Lecce, summit di mafia
nel centro del cappellano
Sacra Corona, le rivelazioni di un pentito: “Così suggellavano le alleanze e progettavano i traffici illeciti”
di CHIARA SPAGNOLO
LECCE – Summit di mafia durante i giorni di permessi premio ai detenuti. Non solo nelle abitazioni salentine degli affiliati alla Scu ma anche nella casa famiglia di Taranto gestita dal cappellano del carcere, dove i “fratelli di sangue” avrebbero suggellato alleanze e pianificato le strategie per gestire al meglio il mercato della droga e il racket delle estorsioni.

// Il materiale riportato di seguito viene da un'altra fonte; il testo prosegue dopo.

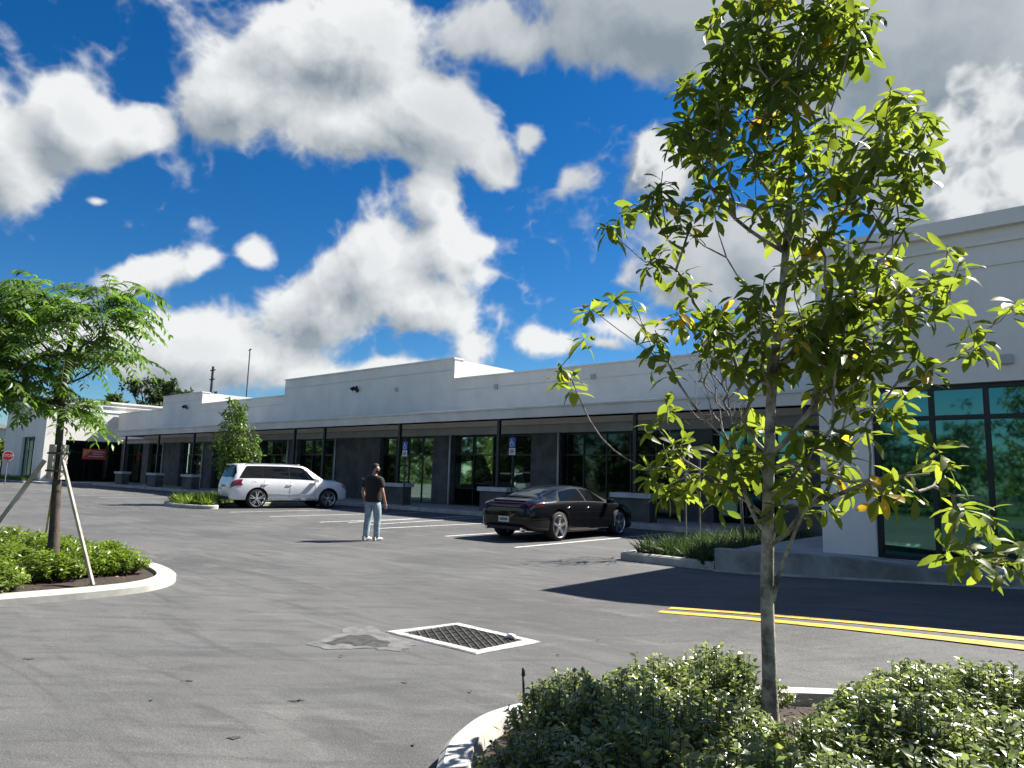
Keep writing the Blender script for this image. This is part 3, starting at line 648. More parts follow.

Lo rivela Alessandro Verardi, trentaquattrenne di Lizzanello arrestato nel settembre dello scorso anno e ritenuto uno dei capi della nuova criminalità leccese, che nei mesi scorsi ha scelto di collaborare con la giustizia, fornendo agli inquirenti le indicazioni per ricostruire le attività del suo e di altri gruppi. Sette gli interrogatori effettuati dal procuratore aggiunto di Lecce Antonio De Donno e dai carabinieri del Ros, i cui contenuti sono riportati nelle 225 pagine depositate giovedì dalla Dda all’ufficio gip del Tribunale di Lecce, presso il quale il 14 settembre si terrà l’udienza preliminare a carico di 49 presunti esponenti della Sacra corona finiti in manette nell’ambito dell’operazione Augusta.
I racconti del nuovo pentito sono lunghi e circostanziati e svelano come l’ondata di arresti degli anni ’90 non abbia fermato la criminalità salentina, che dalle carceri continuava ad imporsi, individuando anche le strategie procedurali per beffare la legge. Pur se detenuti in penitenziari diversi, in pratica, molti affiliati riuscivano ad incontrarsi, come racconta Verardi, ricordando i tre permessi premio di cui ha goduto dal 2008 al 2010, trascorsi
agli arresti domiciliari “nella casa famiglia di Taranto, gestita dal cappellano del carcere, dove venne a trovarmi Luigi Santoro in compagnia di altre persone”. Con loro, spiega il collaboratore, si parlò del traffico di droga, “mi informarono che vendevano mezzo chilo di cocaina alla settimana”.
Durante un altro incontro nella stessa casa famiglia, più sicura dell’abitazione perché meno controllata dalle forze dell’ordine, Verardi, che aveva da poco ricevuto dal boss Totò Rizzo il placet per formare un nuovo locale, pianificò insieme ai suoi compari l’evasione dal carcere e l’avvio di una latitanza che gli consentisse di presidiare il territorio. A partire dal 2010, poi, i permessi furono ancora più premiali, perché consentirono al detenuto di trascorrere i giorni nella sua casa di Merine. In quelle circostanze Verardi riuscì ad incontrare i suoi accoliti e anche altri detenuti, come Andrea Lezzi e Francesco Pastore, che erano riusciti ad ottenere il permesso nella stessa data per tornare in Salento e partecipare ai summit.